Source material:
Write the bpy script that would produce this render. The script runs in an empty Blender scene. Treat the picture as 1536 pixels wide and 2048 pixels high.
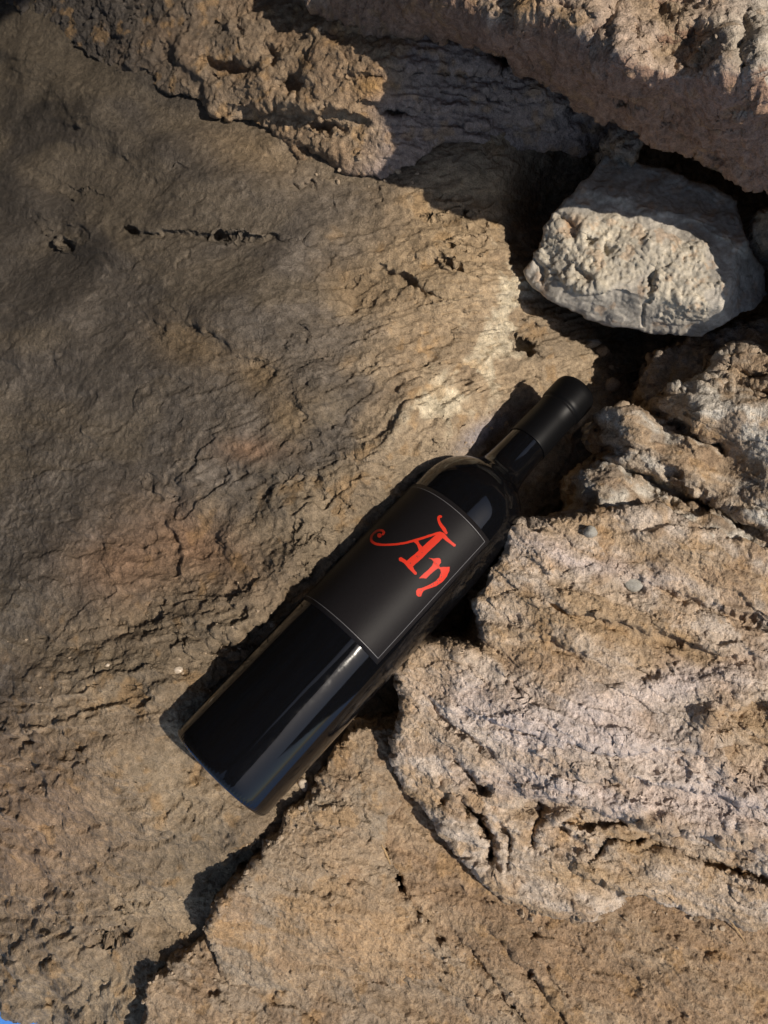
==
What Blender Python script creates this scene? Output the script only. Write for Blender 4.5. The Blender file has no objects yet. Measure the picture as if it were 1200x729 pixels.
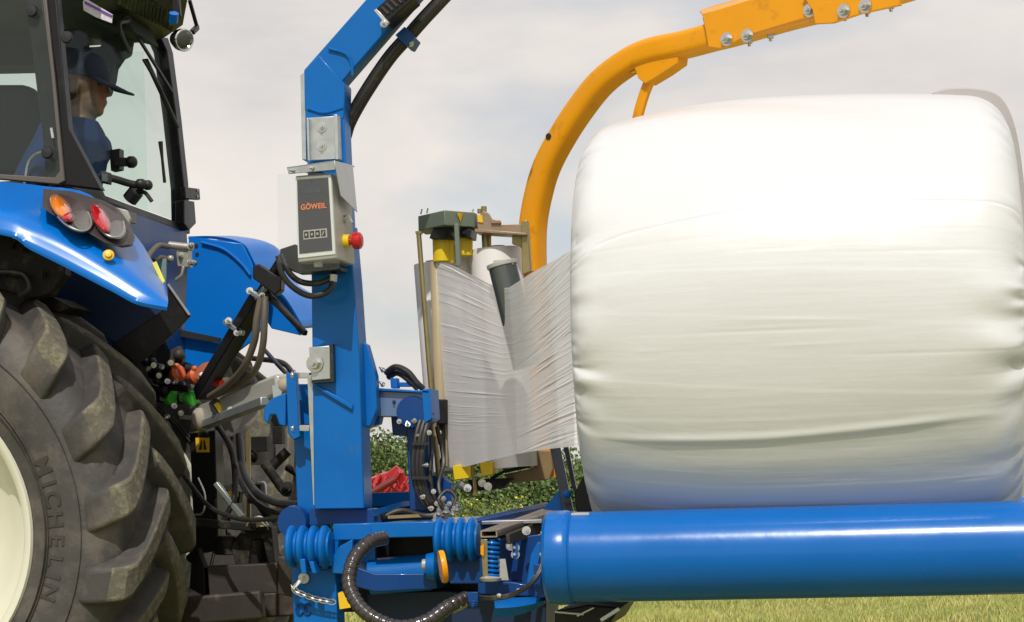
--
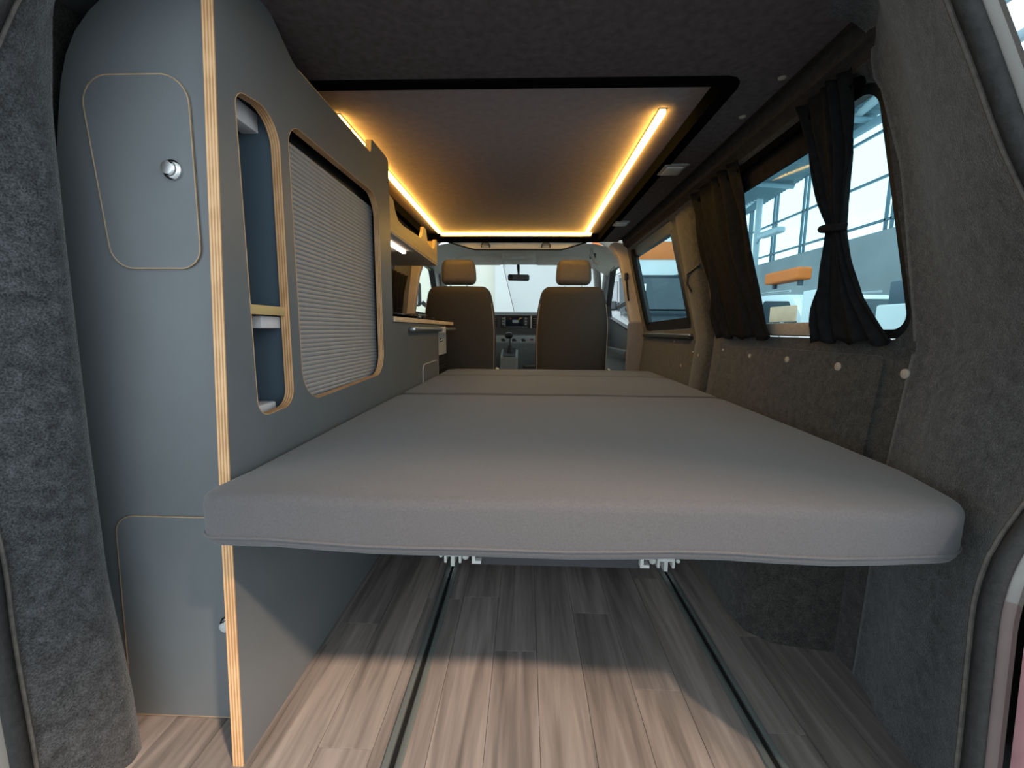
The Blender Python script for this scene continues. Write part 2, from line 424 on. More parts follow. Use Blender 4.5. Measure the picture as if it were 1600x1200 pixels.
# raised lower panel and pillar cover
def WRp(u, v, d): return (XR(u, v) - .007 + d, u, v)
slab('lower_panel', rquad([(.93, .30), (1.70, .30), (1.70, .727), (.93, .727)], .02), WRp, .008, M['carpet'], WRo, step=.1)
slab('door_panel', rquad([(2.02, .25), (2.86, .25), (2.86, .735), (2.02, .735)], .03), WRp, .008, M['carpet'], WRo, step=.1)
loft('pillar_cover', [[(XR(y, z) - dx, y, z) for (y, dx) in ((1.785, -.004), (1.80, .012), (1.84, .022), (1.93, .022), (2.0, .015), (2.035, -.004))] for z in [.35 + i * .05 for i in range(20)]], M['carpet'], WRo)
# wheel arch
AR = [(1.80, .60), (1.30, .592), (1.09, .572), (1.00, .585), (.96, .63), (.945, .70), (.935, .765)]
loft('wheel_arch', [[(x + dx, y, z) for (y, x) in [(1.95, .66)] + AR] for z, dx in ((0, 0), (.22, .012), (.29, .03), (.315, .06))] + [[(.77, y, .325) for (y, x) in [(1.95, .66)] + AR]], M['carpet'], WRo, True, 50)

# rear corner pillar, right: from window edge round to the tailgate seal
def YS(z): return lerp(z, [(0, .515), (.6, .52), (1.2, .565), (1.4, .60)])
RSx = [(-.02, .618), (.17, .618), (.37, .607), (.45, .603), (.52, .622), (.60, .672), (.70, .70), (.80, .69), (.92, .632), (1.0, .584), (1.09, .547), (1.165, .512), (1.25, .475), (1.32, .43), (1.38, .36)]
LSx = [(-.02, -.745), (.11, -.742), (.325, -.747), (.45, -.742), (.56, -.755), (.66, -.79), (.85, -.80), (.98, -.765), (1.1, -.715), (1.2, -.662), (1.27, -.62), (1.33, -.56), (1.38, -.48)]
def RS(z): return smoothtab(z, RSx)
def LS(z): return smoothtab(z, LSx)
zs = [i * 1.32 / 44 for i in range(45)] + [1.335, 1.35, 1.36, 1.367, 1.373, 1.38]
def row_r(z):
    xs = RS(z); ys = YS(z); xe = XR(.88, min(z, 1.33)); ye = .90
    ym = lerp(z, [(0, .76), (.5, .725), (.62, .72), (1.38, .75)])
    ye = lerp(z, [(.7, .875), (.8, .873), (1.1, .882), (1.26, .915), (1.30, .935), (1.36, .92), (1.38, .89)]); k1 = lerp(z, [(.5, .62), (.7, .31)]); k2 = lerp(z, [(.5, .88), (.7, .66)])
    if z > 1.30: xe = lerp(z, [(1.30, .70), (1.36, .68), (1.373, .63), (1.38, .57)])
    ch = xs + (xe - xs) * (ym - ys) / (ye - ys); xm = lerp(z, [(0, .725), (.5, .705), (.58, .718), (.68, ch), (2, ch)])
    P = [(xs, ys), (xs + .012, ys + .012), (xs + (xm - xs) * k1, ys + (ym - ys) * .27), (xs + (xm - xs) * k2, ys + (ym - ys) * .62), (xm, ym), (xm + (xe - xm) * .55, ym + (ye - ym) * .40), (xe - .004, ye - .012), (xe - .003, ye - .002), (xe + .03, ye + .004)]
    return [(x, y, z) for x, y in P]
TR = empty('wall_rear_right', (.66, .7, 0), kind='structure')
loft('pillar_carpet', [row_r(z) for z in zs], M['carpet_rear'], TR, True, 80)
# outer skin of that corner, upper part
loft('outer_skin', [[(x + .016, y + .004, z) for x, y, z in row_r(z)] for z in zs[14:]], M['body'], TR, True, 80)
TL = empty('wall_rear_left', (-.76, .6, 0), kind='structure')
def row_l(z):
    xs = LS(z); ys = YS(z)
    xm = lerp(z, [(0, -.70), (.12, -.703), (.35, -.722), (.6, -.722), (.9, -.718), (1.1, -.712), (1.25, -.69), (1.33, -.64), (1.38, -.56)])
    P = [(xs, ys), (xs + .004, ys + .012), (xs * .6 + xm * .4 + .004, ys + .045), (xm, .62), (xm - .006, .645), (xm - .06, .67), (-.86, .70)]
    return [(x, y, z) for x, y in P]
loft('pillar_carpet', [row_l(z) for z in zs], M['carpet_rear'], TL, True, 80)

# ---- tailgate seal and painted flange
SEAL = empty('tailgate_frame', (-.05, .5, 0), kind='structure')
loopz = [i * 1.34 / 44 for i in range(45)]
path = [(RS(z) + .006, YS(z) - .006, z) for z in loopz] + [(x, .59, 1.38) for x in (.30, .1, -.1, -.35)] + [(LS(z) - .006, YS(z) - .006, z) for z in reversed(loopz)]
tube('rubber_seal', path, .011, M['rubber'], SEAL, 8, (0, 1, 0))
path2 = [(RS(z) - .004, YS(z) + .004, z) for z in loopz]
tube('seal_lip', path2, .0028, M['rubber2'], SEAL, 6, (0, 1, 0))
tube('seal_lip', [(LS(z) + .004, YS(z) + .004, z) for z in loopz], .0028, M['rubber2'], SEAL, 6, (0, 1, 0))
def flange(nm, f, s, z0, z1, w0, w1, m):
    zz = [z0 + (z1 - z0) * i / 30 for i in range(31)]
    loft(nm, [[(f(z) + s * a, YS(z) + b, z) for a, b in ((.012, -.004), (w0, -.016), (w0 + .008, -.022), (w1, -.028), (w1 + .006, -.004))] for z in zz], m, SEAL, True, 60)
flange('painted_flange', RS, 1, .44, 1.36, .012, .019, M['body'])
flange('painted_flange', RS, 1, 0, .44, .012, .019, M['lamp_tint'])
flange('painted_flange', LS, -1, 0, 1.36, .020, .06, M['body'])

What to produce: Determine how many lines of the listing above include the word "from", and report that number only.

Finished exercise: 2